Sequenza

Chloé & Vassilena Serafimova

Lumière Noire – 2021
par Émile, le 17 novembre 2021
8

Enfin ! Après une rencontre en 2017, la productrice française et la marimbiste bulgare nous proposent finalement un album. Il aura fallu passer par un feat, puis un titre, puis un EP, pour arriver au produit fini qu’est Sequenza. Avant de rentrer dans le détail de ce qu’on en a pensé, on peut déjà vous dire une chose : en les voyant jouer toutes les deux aux Nuits Sonores cet été, on savait que peu importe ce qu’on allait penser de leur disque, Chloé et Vassilena Serafimova n'en auraient absolument rien à carrer vu le kiff complet qu’elles avaient l’air de vivre. Passant des machines aux percussions, du marimba aux machines, c’était sourire sur sourire sur sourire. Et ça se ressent clairement sur le disque.

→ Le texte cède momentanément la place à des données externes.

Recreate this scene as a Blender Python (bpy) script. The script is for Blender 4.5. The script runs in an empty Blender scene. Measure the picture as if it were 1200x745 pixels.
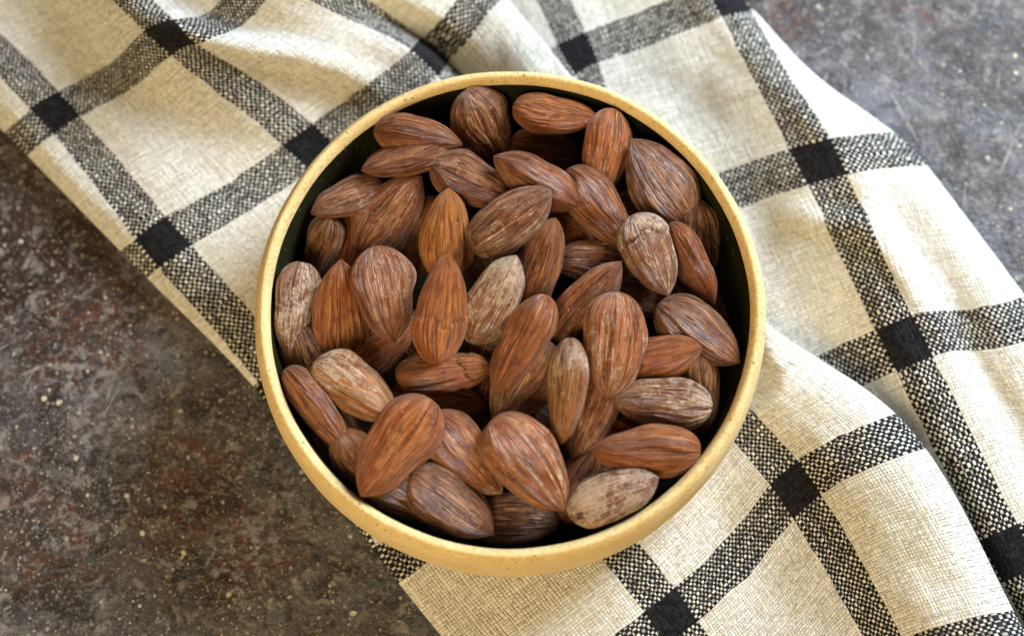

Celui-ci se compose en partie de reprises, notamment « The Dawn – Sequenza Version » pour prouver que Chloé a laissé Vassilena Serafimova entrer pleinement dans son univers, avec une vraie fusion. Le titre est d’ailleurs une excellente façon de réaliser l'apport du marimba. Loin de ne constituer qu'un léger voile sonore qu’on aurait appliqué au morceau original, Serafimova et son instrument entrent dans le travail musical, et c’est une vraie transformation qui s’opère. Sur Endless Revision, un grain non-numérique se marie parfaitement avec l’atmosphère préexistante. Et en termes de création pure, le single « Balani » montre que cette fusion ne fonctionne pas que sur des reworks, mais également dans des projets neufs.

La collaboration entre les deux musiciennes n’est pas simplement une façon de redécouvrir Chloé, et Sequenza n’est pas « Chloé + du marimba ». Comme sa collègue par moments, Chloé quitte son monde en co-construisant, notamment le très ambient « Dve Hubavi Otchi », qui s'ouvre clairement vers un autre type de musique, plus expérimentale, plus proche de la création contemporaine vers laquelle Chloé lorgne depuis quelques années déjà. La grande force de cette tension légère vers l’expérimentation, c’est notamment celle de Vassilena Serafimova, qui parvient à faire de la musique répétitive au marimba, parfois expérimentale, sans sonner simplement post-Steve Reich. On oublie d’ailleurs – peut-être à tort – le minimalisme américain tout au long de Sequenza. Et de fait, jamais il n’aurait été capable de produire une pièce comme « 52 Hertz », qui trouve des influences bien plus larges que ce qu’on entend généralement au marimba.

C’est probablement pour cela qu’il aura fallu quatre ans pour qu’on passe d’une collaboration exceptionnelle à un disque entier. Parce que cette collaboration ne va pas de soi. De la musique électronique qui a à sa disposition une quasi-infinité de variations sonores, sur laquelle s'ajoute un instrument percussif, permettant donc peu de variations, et auquel on n’ajoutera ni pédale d’effet ni modification numérique. Un pitch qui aurait pu être synonyme d'ennui sur quarante minutes, mais qui parvient à éviter tous les écueils possibles. Avec une vraie libération pour Serafimova, plus ancrée dans la musique classique, et un approfondissement qui semble essentiel pour Chloé, lui permettant de jongler avec d’autres projets récents comme le très orienté club Mars 500. Grâce à toutes ces opportunités et qualités, le résultat est bluffant et d’une richesse inattendue. Avec une mention spéciale pour le sublime « Mare a mare », qui résume bien tout le potentiel du duo.